A blend of different sites and clones. All barrel fermented in 100% French oak with 50% being new oak. She believes in component winemaking for these wines. She picks different vineyard blocks separately and she will use different winemaking techniques on various blocks depending on each fruit expression.

-2014 Artesa Single Vineyard Carneros, Napa Valley Chardonnay:

A very elegant wine with linear shape; incredibly floral nose of orange blossoms with an intense minerality note at the finish.

They harvest this vineyard at four different times, and fermented them differently. Some were wild ferments, some were pressed in basket press. She felt the plots within this single vineyard were very different from each other. And only three of the plots made it into this final blend.

-2014 Artesa Estate Reserve Carneros, Napa Valley Pinot Noir, Block92:

A spicy wine with cinnamon and cardamom aromatics and a touch of tarragon that has lots of black cherry on the palate. Body is soft yet texturally interesting.

25% wild ferment. In 2015, 100% of their Estate Reserve and their Single Vineyard Block 91D will be wild ferment and in 2016 all of their Single Vineyards and Estate Reserves will be 100% wild ferment. Another interesting point with the Pinot Noir is that she is fermenting some of the wine in 500 liter Puncheon barrels for 4 days. She seasons the oak first so it adds a textural element instead of flavor. She does not do all her Pinot Noir in Puncheon, some are fermented in stainless steel, because she thinks it is better done to some of the wines that will be components and not to all the wines that are going into the same blend.

-2014 Artesa Single Vineyard Carneros, Napa Valley Pinot Noir, Block 91D:

Much more terroir driven with an intense stony quality and tantalizing scent of wild strawberries. Silky tannins and overall vibrancy to this wine makes it addictively drinkable.

25% wild ferment as well.

-2012 Artesa Single Vineyard Rutherford, Napa Valley Cabernet Sauvignon Morisoli-Borges Vineyard:                                                                                            

This wine had lots of dusty earth and sweet blueberry and blackberry jam to balance it out. Plenty of structure to give it shape and drive. Even though it had a great, lush generosity about it, the layers of complexity and slight firmness in the tannins played with me and kept me guessing.

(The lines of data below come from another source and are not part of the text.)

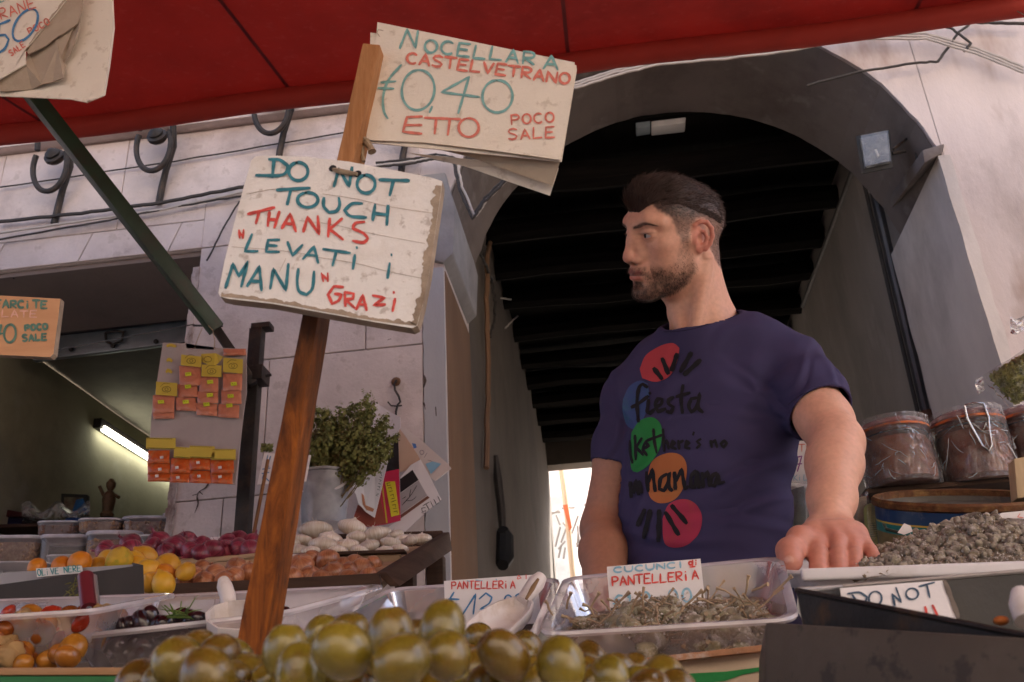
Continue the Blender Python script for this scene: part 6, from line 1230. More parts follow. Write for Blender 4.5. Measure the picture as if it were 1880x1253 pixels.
# ------------------------------------------------------------- the stall keeper
class Field:
    """signed distance samples on a regular grid; shapes are merged softly"""
    def __init__(s, lo, hi, h):
        s.lo = np.array(lo, np.float32); s.h = h; s.n = [int(math.ceil((b-a)/h))+1 for a, b in zip(lo, hi)]
        s.ax = [(s.lo[i]+h*np.arange(s.n[i])).astype(np.float32) for i in range(3)]; s.a = np.full(s.n, .08, np.float32)
    def win(s, lo, hi):
        sl = []
        for i in range(3):
            a = int(max(0, math.floor((lo[i]-s.lo[i])/s.h))); b = int(min(s.n[i], math.ceil((hi[i]-s.lo[i])/s.h)+1)); sl.append(slice(a, max(a, b)))
        return tuple(sl), s.ax[0][sl[0]][:, None, None], s.ax[1][sl[1]][None, :, None], s.ax[2][sl[2]][None, None, :]
    def op(s, f, lo, hi, k, sub=False):
        pad = k*1.5+s.h*4; sl, X, Y, Z = s.win([v-pad for v in lo], [v+pad for v in hi])
        if any(q.stop <= q.start for q in sl): return
        d = f(X, Y, Z); a = s.a[sl]
        if sub: d = -d; h = np.maximum(k-np.abs(a-d), 0)/k; s.a[sl] = np.maximum(a, d)+h*h*k*.25
        else: h = np.maximum(k-np.abs(a-d), 0)/k; s.a[sl] = np.minimum(a, d)-h*h*k*.25
    def ell(s, c, r, k=.01, sub=False, rot=None):
        c = [float(v) for v in c]; m = max(r)
        def f(X, Y, Z):
            x, y, z = X-c[0], Y-c[1], Z-c[2]
            if rot is not None:
                q = rot.transposed(); x, y, z = (q[i][0]*x+q[i][1]*y+q[i][2]*z for i in range(3))
            k0 = np.sqrt((x/r[0])**2+(y/r[1])**2+(z/r[2])**2)+1e-6; k1 = np.sqrt((x/r[0]**2)**2+(y/r[1]**2)**2+(z/r[2]**2)**2)+1e-6
            return (k0*(k0-1)/k1).astype(np.float32)
        s.op(f, [v-m for v in c], [v+m for v in c], k, sub)
    def cone(s, a, b, ra, rb, k=.01, sub=False):
        a = np.array([float(v) for v in a]); b = np.array([float(v) for v in b]); d = b-a; L = float(d@d)+1e-12; m = max(ra, rb)
        def f(X, Y, Z):
            t = np.clip(((X-a[0])*d[0]+(Y-a[1])*d[1]+(Z-a[2])*d[2])/L, 0, 1)
            return (np.sqrt((X-a[0]-t*d[0])**2+(Y-a[1]-t*d[1])**2+(Z-a[2]-t*d[2])**2)-(ra+(rb-ra)*t)).astype(np.float32)
        s.op(f, np.minimum(a, b)-m, np.maximum(a, b)+m, k, sub)
    def path(s, pts, rs, k=.01, sub=False):
        for i in range(len(pts)-1): s.cone(pts[i], pts[i+1], rs[i], rs[i+1], k, sub)
    def surface(s, smooth=2):
        a = s.a; S = a < 0; n = a.shape
        cnt = np.zeros([v-1 for v in n], np.int8)
        for i in (0, 1):
            for j in (0, 1):
                for k in (0, 1): cnt += S[i:n[0]-1+i, j:n[1]-1+j, k:n[2]-1+k]
        mix = (cnt > 0) & (cnt < 8); ids = np.full(mix.shape, -1, np.int32); N = int(mix.sum()); ids[mix] = np.arange(N)
        pos = np.zeros((N, 3)); num = np.zeros(N); quads = []
        for ax in range(3):
            sa = [slice(None)]*3; sb = [slice(None)]*3; sa[ax] = slice(0, n[ax]-1); sb[ax] = slice(1, n[ax])
            A, Bq = S[tuple(sa)], S[tuple(sb)]; e = np.argwhere(A != Bq)
            o1, o2 = [i for i in range(3) if i != ax]
            ok = (e[:, o1] > 0) & (e[:, o1] < n[o1]-1) & (e[:, o2] > 0) & (e[:, o2] < n[o2]-1); e = e[ok]
            e2 = e.copy(); e2[:, ax] += 1; v0 = a[tuple(e.T)].astype(float); v1 = a[tuple(e2.T)].astype(float); p = e.astype(float); p[:, ax] += v0/(v0-v1)
            q = []
            for d1, d2 in ((-1, -1), (0, -1), (0, 0), (-1, 0)):
                c = e.copy(); c[:, o1] += d1; c[:, o2] += d2; i_ = ids[tuple(c.T)]; q.append(i_)
                for t in range(3): pos[:, t] += np.bincount(i_, p[:, t], N)
                num += np.bincount(i_, minlength=N)
            q = np.stack(q, 1); flip = (v0 < 0) if ax != 1 else (v0 > 0); q[~flip] = q[~flip][:, ::-1]; quads.append(q)
        pos = pos/num[:, None]*s.h+s.lo; Q = np.concatenate(quads)
        ed = np.concatenate([Q[:, [0, 1]], Q[:, [1, 2]], Q[:, [2, 3]], Q[:, [3, 0]]])
        for _ in range(smooth):
            acc = np.zeros_like(pos); deg = np.bincount(ed[:, 0], minlength=N)+np.bincount(ed[:, 1], minlength=N)
            for t in range(3): acc[:, t] = np.bincount(ed[:, 0], pos[ed[:, 1], t], N)+np.bincount(ed[:, 1], pos[ed[:, 0], t], N)
            pos = pos*.5+.5*acc/deg[:, None]
        # drop stray crumbs: only the largest connected piece stays
        comp = np.arange(N)
        for _ in range(400):
            mn = np.minimum(comp[ed[:, 0]], comp[ed[:, 1]]); old = comp.copy(); np.minimum.at(comp, ed[:, 0], mn); np.minimum.at(comp, ed[:, 1], mn); comp = comp[comp]
            if (comp == old).all(): break
        big = np.bincount(comp, minlength=N).argmax(); keep = comp == big; new = np.cumsum(keep)-1
        return pos[keep], new[Q[keep[Q[:, 0]]]]
def np_mesh(name, pos, Q):
    me = bpy.data.meshes.new(name); me.vertices.add(len(pos)); me.vertices.foreach_set('co', np.asarray(pos, np.float32).ravel())
    me.loops.add(Q.size); me.loops.foreach_set('vertex_index', Q.astype(np.int32).ravel()); me.polygons.add(len(Q)); me.polygons.foreach_set('loop_start', np.arange(0, Q.size, 4, dtype=np.int32)); me.polygons.foreach_set('loop_total', np.full(len(Q), 4, np.int32))
    me.polygons.foreach_set('use_smooth', np.ones(len(Q), bool)); me.update(calc_edges=True); me.validate(); return me
def v_normals(me):
    nn = np.empty(len(me.vertices)*3, np.float32); me.vertex_normals.foreach_get('vector', nn); return nn.reshape(-1, 3)

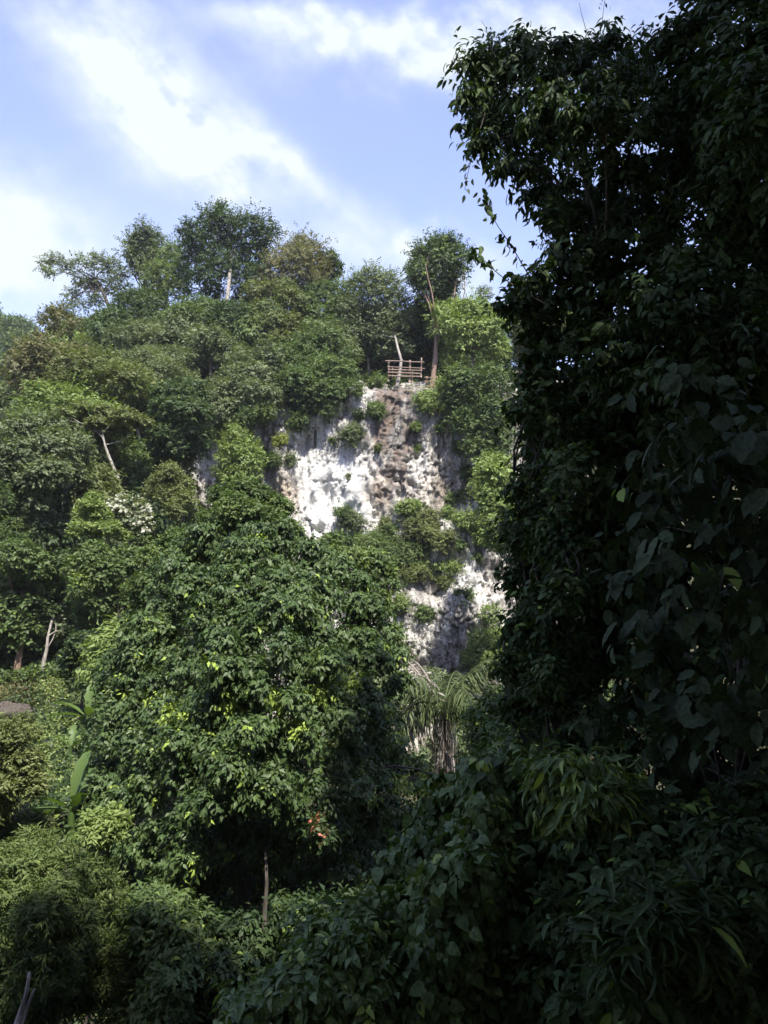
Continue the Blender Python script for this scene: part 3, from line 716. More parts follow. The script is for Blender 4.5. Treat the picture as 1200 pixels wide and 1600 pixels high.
def blossom(root, base, lobes, r_):
    crown_obj('blossom', G['white'], root, base, sprig_leaves(r_, lobes, 190, k=7, L=.14, ratio=.7, droop=.0, shell=.9, jag=.3))
hero('flowering_shrub', 'shrub covered in whitish blossom right of the pointed tree', 'grey', ground_at(205, 31.5), L_, 480, tr=.06, cat='shrub', crown_kw=dict(k=7, L=.14), extra=blossom)
L_ = circ_lobes([(265,740,16),(250,755,16),(280,760,18),(262,775,18),(238,768,12),(290,780,12),(275,795,14)], 34, rng, .6)
hero('round_tree', 'rounded olive tree just left of the pale rock and above the big dark tree', 'olive', ground_at(268, 35), L_, 2000, tr=.1, crown_kw=dict(k=9, L=.12, ratio=.4, droop=.2))
L_ = circ_lobes([(145,868,20),(120,890,18),(135,915,22),(165,895,24),(195,880,24),(185,915,24),(160,940,22),(205,940,20),(135,955,16),(190,965,18)], 28, rng, .9)
hero('bushy_tree', 'bushy tree with a bright sunlit look coloured into its left side below the pointed tree', 'mid', ground_at(165, 28.5), L_, 3400, tr=.12, crown_kw=dict(k=8, L=.14, droop=.3, yzone=[np.append(P(140,905,27.3), .5)]))  # yellow leaf colour in this zone imitates sun on the left side
L_ = circ_lobes([(180,1000,20),(210,990,20),(165,1020,18),(195,1030,20),(225,1020,20),(150,1045,14),(180,1055,16),(215,1050,16)], 22, rng, .7)
hero('leafy_tree', 'small tree with long pale hanging leaves beside the clearing', 'light', ground_at(190, 23), L_, 620, tr=.07, crown_kw=dict(k=8, L=.26, ratio=.3, droop=.5, tpl=T5))
L_ = circ_lobes([(130,1010,20),(115,1030,18),(140,1045,18),(120,1060,14),(145,1075,14)], 26, rng, .6)
hero('small_tree', 'small dark tree between the clearing and the long leaved tree', 'deep', ground_at(130, 26.5), L_, 1300, tr=.07, crown_kw=dict(k=8, L=.13))

# ------------------------------------------------------------------ shrubs on the cliff
def shrub(name, label, mat, px, py, rpx, n, kw=None, d=None, ex=1.0, off=.35):
    p = P(px, py, d) if d else on_cliff(px, py)
    rw = rpx/F*p[1]; p = p - np.array([0, rw*off, 0])
    lb = []
    for i in range(9):
        q = nrm(rng.normal(size=3))*rng.uniform(.3, .75)*rw*np.array([ex, .7, .8]); s = rw*rng.uniform(.3, .5)
        lb.append((*(p+q), s, s, s*.85))
    base = p - np.array([0, -rw*(off+.1), rw*.9])
    k_ = dict(k=7, L=.12, ratio=.42, droop=.4, jag=1.1, shell=.3); k_.update(kw or {})
    return tree(name, label, 'shrub', mat, base, lb, rng, n, tr=.04, limbs=8, crown_kw=k_, group='shrubs growing on the cliff')
shrub('cliff_shrub', 'bright green shrub on the cliff just below the wooden fence', 'light', 668, 632, 24, 900)
shrub('cliff_shrub', 'grey green shrub clinging to the top centre of the white cliff', 'grey', 552, 678, 24, 700)
shrub('cliff_shrub', 'small dark shrub hanging left of the brown streak near the cliff top', 'mid', 585, 640, 18, 700)
shrub('cliff_shrub', 'yellow green shrub at the upper left of the white wall', 'light', 405, 640, 24, 900, d=44)
shrub('cliff_shrub', 'yellow leaved bush at the left margin of the white wall', 'yellow', 438, 690, 14, 330, d=44)
shrub('cliff_shrub', 'pale green climber hanging over the left rock of the cliff', 'light', 372, 690, 30, 1000, d=42.5)
shrub('cliff_shrub', 'pale green bush over the small pale rock left of the cliff', 'grey', 370, 740, 24, 800, d=42)
shrub('cliff_shrub', 'low green shrub in the upper left corner of the cliff beside the yellow leaved bush', 'mid', 385, 655, 22, 800, d=43.4)
shrub('cliff_shrub', 'olive green tangle in the middle of the lower cliff ledge', 'olive', 665, 820, 36, 1500)
shrub('cliff_shrub', 'yellow green shrub on the left part of the lower cliff ledge', 'light', 635, 795, 18, 500)
shrub('cliff_shrub', 'green shrub below the ledge tangle above the palm', 'mid', 640, 865, 28, 1000)
shrub('cliff_shrub', 'bright shrub at the right end of the lower cliff ledge', 'light', 735, 815, 26, 900, ex=1.5)
shrub('cliff_shrub', 'slim green shrub right of the grey boulder on the cliff', 'mid', 708, 780, 18, 600)
shrub('cliff_shrub', 'light green bush at the right edge of the cliff face', 'light', 755, 765, 24, 800, d=41)
shrub('cliff_shrub', 'pale bush rising from the foot of the white wall', 'grey', 548, 815, 22, 600)
shrub('cliff_shrub', 'green bush spreading low right of the foot of the white wall', 'mid', 590, 855, 26, 800, ex=1.6, d=42.5)
shrub('cliff_shrub', 'dark shrub at the right side of the cliff above the bright ledge shrub', 'mid', 735, 740, 16, 500)
shrub('cliff_shrub', 'ferny tuft in the middle of the brown streak', 'light', 648, 668, 8, 160)
shrub('cliff_shrub', 'light green bush low on the rock behind the palm crown', 'light', 600, 905, 22, 600, d=41)
shrub('cliff_shrub', 'dull green bush hugging the rock right of the palm crown', 'olive', 690, 905, 16, 400)

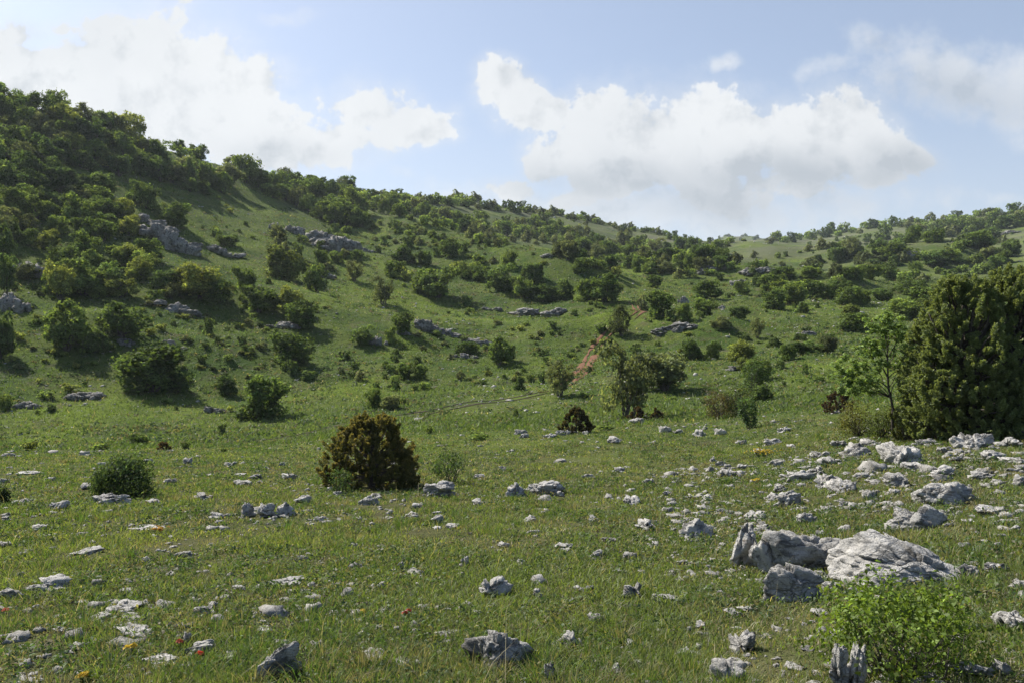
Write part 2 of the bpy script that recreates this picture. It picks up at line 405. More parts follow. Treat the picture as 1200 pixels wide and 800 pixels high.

10% wild ferment. 86% Cabernet Sauvignon & 14% Petit Verdot. 100% new French oak. This is one of their two single vineyard Cabernet Sauvignon wines they produce. They make several, small lot wines exclusively for their club members and one member favorite is the Morisoli-Borges Cabernet Sauvignon. Mike Morisoli, third generation grape grower, farms his vineyard in the heart of Rutherford. He picks the grapes with his team and delivers them himself. Ana Diogo-Draper always takes him out for lunch the day he delivers the grapes to thank him. He is an engineer by trade yet he has this little vineyard that he crafts with his heart. Also, they get a little bit of Petit Verdot from him that they sometimes blend into this wine and sometimes they don’t – it depends on the quality of the Petit Verdot.

Also, they brought two barrel samples, one Chardonnay and one Pinot Noir, that would each be used as a component for other wines. I will not issue a tasting note since they were only components, and unfiltered barrel samples to boot, yet I wanted to speak briefly about the quality of the components since they were 100% wild ferment.

The 2015 Block 92 Chardonnay component and Block 91D Pinot Noir component samples were not only complex and interesting, they were also clean – I would never guess that they were 100% wild ferment. Also, the skin maceration for the Chardonnay seems like a real success. The wines were delicious with their intoxicating aromatics – hope I get a chance to try the finish product.